Let $p$ be a prime number and let $\zeta_{p}$ be the $p$-th roots of unity and let $\mathbb{Q}(\zeta_{p})/\mathbb{Q}$ be a Galois extension and $G=\operatorname{Gal}(\mathbb{Q}(\zeta_{p})/\mathbb{Q})$ be its Galois group.

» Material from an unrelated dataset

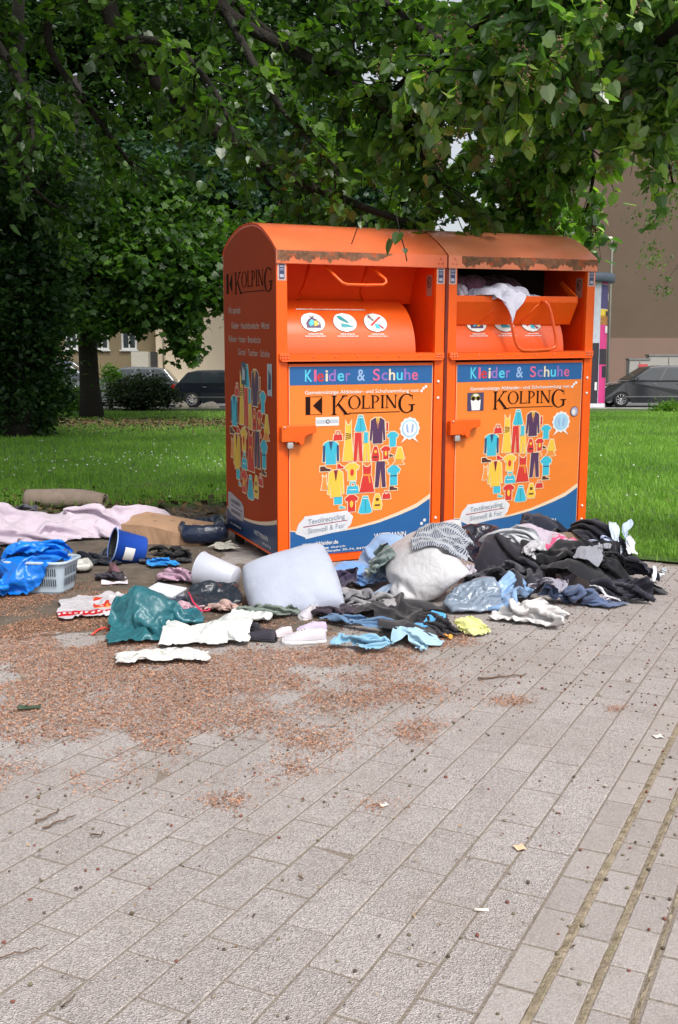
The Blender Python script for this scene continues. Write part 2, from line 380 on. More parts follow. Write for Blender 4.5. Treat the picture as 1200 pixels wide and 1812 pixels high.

We know that $|G|=\phi(p)=p-1$.
And let $S=\{1,\zeta,\zeta^{2},…..,\zeta^{p-2}\}$ be a basis of the Galois extension $\mathbb{Q}(\zeta_{p})/\mathbb{Q}$, and let $m_{\alpha}(x)=\alpha x $ be a linear operator and $[m_{\alpha}]$ be its matrix representation.
Let $\alpha=1+\zeta +\zeta^{2}+….+\zeta^{m} $ where $m|p-1\,.$
I am looking for an upper bound for $\det[m_{\alpha}]$.
The only upper bounds which I know are the following
$$\det(A) \leq \bigg(\frac{\operatorname{trace}(A)}{n}\bigg)^n\\[3ex]
\det(A) \leq \prod_{i=1}^n A_{ii}$$
The first one needs $[m_{\alpha}]$ to be Hermitian or symmetric, the second one needs $[m_{\alpha}] $ to be orthogonal.
But I can't prove that $[m_{\alpha}] $ has any property of the above listed ones.
What is a good upper bound for $\,\det[m_{\alpha}] $?
Best Answer
Let $\psi:\operatorname{mult}(\Bbb Q[\zeta]) \to \Bbb Q^{p \times p}$ denote the map corresponding to the circulant matrix representation of $\Bbb Q[\zeta]$. That is: for polynomials $f$, we define $\psi(m_{f(\zeta)}) = f(P)$, where $P$ denotes the permutation matrix $$ P = \pmatrix{&&&1\\ 1\\ &\ddots \\ &&1}. $$ We note that this map can be written in the form $\psi = \operatorname{id}_{\Bbb Q} \oplus \psi'$, where $\psi'$ is a ring isomorphism between $\operatorname{mult}(\Bbb Q[\zeta])$ and $\Bbb Q^{(p-1) \times (p-1)}$. I claim (without proof) that this allows us to deduce that the map $\psi$ is determinant preserving, i.e. $\det(m_{f(\zeta)}) = \det(f(P))$.
As is explained on the wiki page, the determinant of $f(P)$ may be computed with the formula $$ \det(f(P)) = \prod_{j=0}^{p-1} f(\zeta^j). $$ Your $\alpha$ can be written as $\alpha = f(\zeta)$, where $f(x) = 1 + x^2 + \cdots + x^{m} = \frac{x^{m-1} - 1}{x - 1}$. Thus, your determinant can be computed as $$ \det(m_{\alpha}) = \prod_{j=0}^{p-1} f(\zeta^j) = \prod_{j=0}^{p-1} \frac{\zeta^{m+1} - 1}{\zeta - 1}. $$ From there, we have the inequality $$ |\det(m_{\alpha})| = \prod_{j=0}^{p-1} \frac{|\zeta^{m+1} - 1|}{|\zeta - 1|} \leq |\det(m_{\alpha})| = \prod_{j=0}^{p-1} \frac{|\zeta^{m+1}| + 1}{|\zeta - 1|} = \frac{2^p}{2 \sin(\pi /p)} = \frac{2^{p-1}}{\sin(\pi /p)}. $$ Perhaps you will find this bound to be useful.